• Given material:
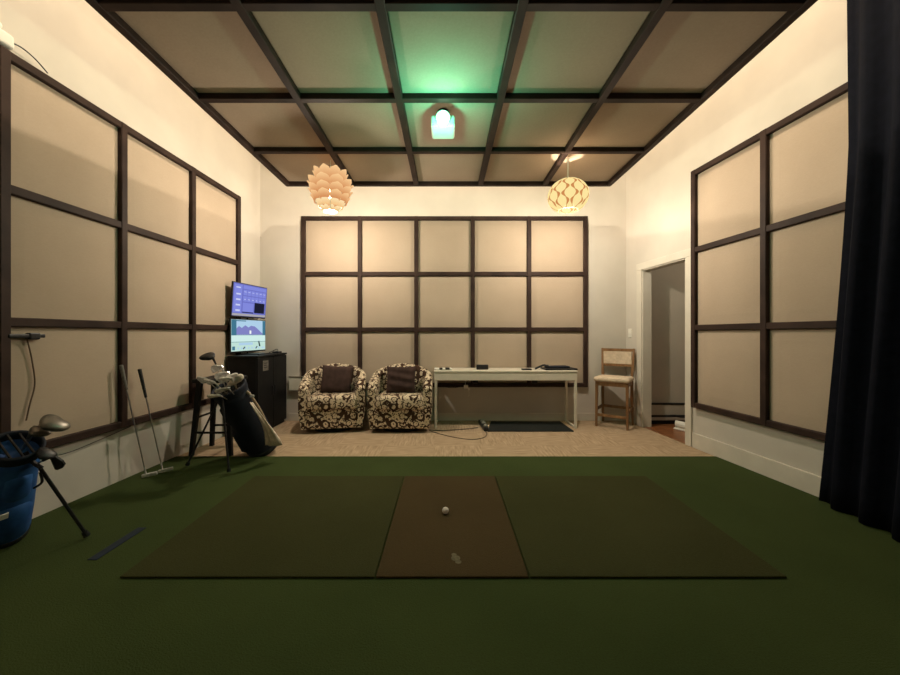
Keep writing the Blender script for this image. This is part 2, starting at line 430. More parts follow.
# ================================================================ projector
pc = P(443, 118, 2.95)
t = thing('projector', 'ceiling projector with glaring green white lens under the panel grid', 'projector', (pc.x, pc.y, pc.z))
b = bm_(); box(b, -.10, .10, .03, .24, -.05, .05, .02, seg=3); obj('body', b, 'white_plastic', t)
b = bm_(); q = Matrix.Rotation(PI/2, 4, 'X')
lathe(b, [(.058, -.04), (.062, 0.0), (.060, .012), (.052, .012), (.052, -.03)], 28); bmesh.ops.transform(b, matrix=q, verts=b.verts); obj('lens_barrel', b, 'white_plastic', t, smooth=False)
b = bm_(); lathe(b, [(.051, -.02), (.046, .002), (.03, .010), (.004, .014)], 28); bmesh.ops.transform(b, matrix=q, verts=b.verts); obj('lens', b, 'glass_lens', t, smooth=True)['label'] = 'glowing green white lens'
b = bm_(); tube(b, [(0, .15, .055), (0, .15, ZC-pc.z+.05)], .02, 12); lathe(b, [(.05, ZC-pc.z+.03), (.05, ZC-pc.z+.046)], 16, (0, .15, 0)); obj('mount', b, 'black_plastic', t)
lamp('flare_fill', 'POINT', (pc.x, pc.y-.12, pc.z-.20), FLARE_POWER, (.16, 1, .58), .03)  # added green lamp below the lens, imitates lens flare on the ceiling

# ================================================================ pendant lamps
def petal_bm(r, th, z, wid, hgt, tilt, ang):
    b = bm_(); n, m_ = 8, 8; g = []
    for j in range(m_+1):
        v = j/m_; row = []
        # rounded upper tip, straight foot
        wv = wid*(math.sqrt(max(.02, 1-max(0, (v-.45)/.55)**2)))*(.86+.14*min(1, v*3))
        for i in range(n+1):
            u = (i/n-.5)*2
            a = ang+u*wv/2/r
            out = tilt*(v)**1.5*hgt-.010*u*u
            rr = r+out
            row.append(Vector((rr*math.cos(a), rr*math.sin(a), z+v*hgt*(1-.18*tilt))))
        g.append(row)
    G1 = [[b.verts.new(p) for p in row] for row in g]
    for j in range(m_):
        for i in range(n): b.faces.new((G1[j][i], G1[j][i+1], G1[j+1][i+1], G1[j+1][i]))
    bmesh.ops.solidify(b, geom=b.faces[:], thickness=.0022)
    return b
pl = P(330.5, 193, 3.9)
t = thing('pendant_lamp', 'cream artichoke pendant lamp of overlapping rounded petals hanging at left', 'pendant lamp', (pl.x, pl.y, pl.z), 0.1, 'pendant lamps')
rows = [(.145, .075, .128, .165, .28, 9), (.188, .015, .140, .115, .55, 9), (.192, -.048, .140, .100, .5, 9), (.172, -.108, .125, .090, .5, 9), (.130, -.162, .095, .078, .45, 9), (.075, -.205, .058, .060, .4, 8)]
for k, (r, z, wd, hg, ti, n) in enumerate(rows):
    for i in range(n):
        obj('petal', petal_bm(r, 0, z, wd, hg, ti, 2*PI*(i+.5*(k % 2)*0+.5)/n - PI/2*0), 'petal' if k < 4 else 'petal_bright', t, smooth=True)
b = bm_(); tube(b, [(0, 0, .14), (0, 0, ZC-pl.z+.01)], .003); obj('cord', b, 'white_plastic', t)
b = bm_(); lathe(b, [(.02, .13), (.022, .15), (.010, .17)], 20); [tube(b, [(.015*math.cos(a), .015*math.sin(a), .15), (.136*math.cos(a), .136*math.sin(a), .085)], .002, 6) for a in (0, 2.09, 4.19)]; obj('cap', b, 'white_plastic', t)
b = bm_()
for (r, z, wd, hg, ti, n) in rows: lathe(b, [(r-.012, z+.006), (r-.009, z+.006), (r-.009, z+.014), (r-.012, z+.014), (r-.012, z+.006)], 24, cap=False)
for i in range(4):
    a = i*PI/2+.2; tube(b, [((r-.0105)*math.cos(a), (r-.0105)*math.sin(a), z+.01) for (r, z, *_) in rows], .0025, 6)
lathe(b, [(.150, .084), (.150, .087), (.02, .088), (.02, .084)], 28); lathe(b, [(.072, -.200), (.070, -.190), (.02, -.180), (.02, -.186)], 24)  # discs added to block light leaking up through the petals
obj('inner_frame_light_stops', b, 'white_metal', t)
b = bm_(); bmesh.ops.create_icosphere(b, subdivisions=3, radius=.035); tube(b, [(0, 0, .03), (0, 0, .13)], .014, 10); bu = obj('bulb', b, 'bulb', t, smooth=True); bu.location = (0, 0, -.03)
lamp('pendant_light', 'POINT', (pl.x, pl.y, pl.z-.235), PEND_POWER, PEND_COL, .04)

pr = P(568, 196, 3.85)
t = thing('pendant_lamp', 'round cream pendant lamp with wavy orange lattice hanging at right', 'pendant lamp', (pr.x, pr.y, pr.z), 0, 'pendant lamps')
b = bm_(); nu, nv = 196, 44; RX, RZ = .213, .180; rs = []
for j in range(nv+1):
    ph = math.radians(26)+(math.radians(152)-math.radians(26))*j/nv
    row = []
    for i in range(nu):
        a = 2*PI*i/nu-PI; z = RZ*math.cos(ph)
        u = a*14/(2*PI)+40; tt = abs(u % 2-1); s_ = math.sin(z*46)
        ln = abs(tt-(.5+.27*s_)); k = 1-.045*math.exp(-(ln/.13)**2)
        r = RX*math.sin(ph)*k
        row.append((r*math.cos(a), r*math.sin(a), z*k))
    rs.append(row)
rings(b, rs, cap=False); sh = obj('shade', b, 'lattice', t, smooth=True); sh.rotation_euler = (0, math.radians(0), 0)
md = sh.modifiers.new('thick', 'SOLIDIFY'); md.thickness = .002
b = bm_(); tube(b, [(0, 0, .17), (0, 0, ZC-pr.z+.01)], .008); obj('cord', b, 'white_plastic', t)
b = bm_(); lathe(b, [(.02, .155), (.02, .175), (.010, .19)], 20); [tube(b, [(.015*math.cos(a), .015*math.sin(a), .16), (.093*math.cos(a), .093*math.sin(a), .158)], .002, 6) for a in (0, 2.09, 4.19)]; obj('cap', b, 'white_plastic', t)
b = bm_(); bmesh.ops.create_icosphere(b, subdivisions=3, radius=.035); tube(b, [(0, 0, .03), (0, 0, .18)], .014, 10); obj('bulb', b, 'bulb', t, smooth=True)
lamp('pendant_light', 'POINT', (pr.x, pr.y, pr.z-.19), PEND_POWER, PEND_COL, .04)
lamp('pendant_light', 'POINT', (pr.x, pr.y, pr.z+.12), 5, (1, .70, .42), .04)

# ================================================================ barrel armchairs
def make_armchair(label, loc, rz):
    t = thing('armchair', label, 'armchair', loc, rz, 'barrel armchairs')
    W, yf, yb = .385, -.30, .30
    def upath(off):
        w_ = W-off; pts = []
        for k in range(7): pts.append((-w_, yf+(-.02-yf)*k/6))
        for k in range(1, 24):
            a = PI-PI*k/24; pts.append((w_*math.cos(a), -.02+(yb+.02-off)*math.sin(a)))
        for k in range(7): pts.append((w_, -.02+(yf+.02)*k/6))
        return pts
    def hh(k, n):
        s = abs(k/(n-1)-.5)*2          # 0 at the back, 1 at arm fronts
        return .785-.225*(s**1.6)-.03*max(0, s-.85)/.15
    po = upath(0); pb = upath(.035); pi = upath(.105); pm = upath(.05); n = len(po)
    b = bm_(); secs = []
    for k in range(n):
        h = hh(k, n); o_, m2, i_, bb = po[k], pm[k], pi[k], pb[k]
        # outer flares towards the top rim
        sec = [(bb[0], bb[1], .055), (o_[0]*.97+bb[0]*.03, o_[1], .25), (o_[0], o_[1], h-.07), (o_[0]*.995, o_[1]*.995, h-.03), (m2[0]+(o_[0]-m2[0])*.55, m2[1]+(o_[1]-m2[1])*.55, h-.006), (m2[0], m2[1], h),
               (i_[0]+(m2[0]-i_[0])*.4, i_[1]+(m2[1]-i_[1])*.4, h-.008), (i_[0], i_[1], h-.04), (i_[0], i_[1], .25), (i_[0], i_[1], .055)]
        if k in (0, n-1): sec = [(x*.99, y+.012, z) for x, y, z in sec]
        secs.append(sec)
    rings(b, secs, cap=True, closed=True); obj('shell', b, 'portrait', t, smooth=False)
    b = bm_(); box(b, -.285, .285, yf-.005, .16, .055, .285, .02, seg=3); obj('front_panel', b, 'portrait', t)
    b = bm_(); box(b, -.283, .283, yf-.03, .17, .275, .435, .04, seg=4); 
    for v in b.verts:
        if v.co.z > .4: v.co.z += .018*(1-(v.co.x/.3)**2)
    obj('seat_cushion', b, 'portrait', t, smooth=True)
    b = bm_(); lathe(b, [(.25, .0), (.25, .03), (.20, .035), (.20, .06)], 32); obj('swivel_base', b, 'black', t)['label'] = 'black round swivel base'
    return t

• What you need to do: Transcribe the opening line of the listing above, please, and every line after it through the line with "1, .58), .03)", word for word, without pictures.

• Result of this exercise:
Keep writing the Blender script for this image. This is part 2, starting at line 430. More parts follow.
# ================================================================ projector
pc = P(443, 118, 2.95)
t = thing('projector', 'ceiling projector with glaring green white lens under the panel grid', 'projector', (pc.x, pc.y, pc.z))
b = bm_(); box(b, -.10, .10, .03, .24, -.05, .05, .02, seg=3); obj('body', b, 'white_plastic', t)
b = bm_(); q = Matrix.Rotation(PI/2, 4, 'X')
lathe(b, [(.058, -.04), (.062, 0.0), (.060, .012), (.052, .012), (.052, -.03)], 28); bmesh.ops.transform(b, matrix=q, verts=b.verts); obj('lens_barrel', b, 'white_plastic', t, smooth=False)
b = bm_(); lathe(b, [(.051, -.02), (.046, .002), (.03, .010), (.004, .014)], 28); bmesh.ops.transform(b, matrix=q, verts=b.verts); obj('lens', b, 'glass_lens', t, smooth=True)['label'] = 'glowing green white lens'
b = bm_(); tube(b, [(0, .15, .055), (0, .15, ZC-pc.z+.05)], .02, 12); lathe(b, [(.05, ZC-pc.z+.03), (.05, ZC-pc.z+.046)], 16, (0, .15, 0)); obj('mount', b, 'black_plastic', t)
lamp('flare_fill', 'POINT', (pc.x, pc.y-.12, pc.z-.20), FLARE_POWER, (.16, 1, .58), .03)  # added green lamp below the lens, imitates lens flare on the ceiling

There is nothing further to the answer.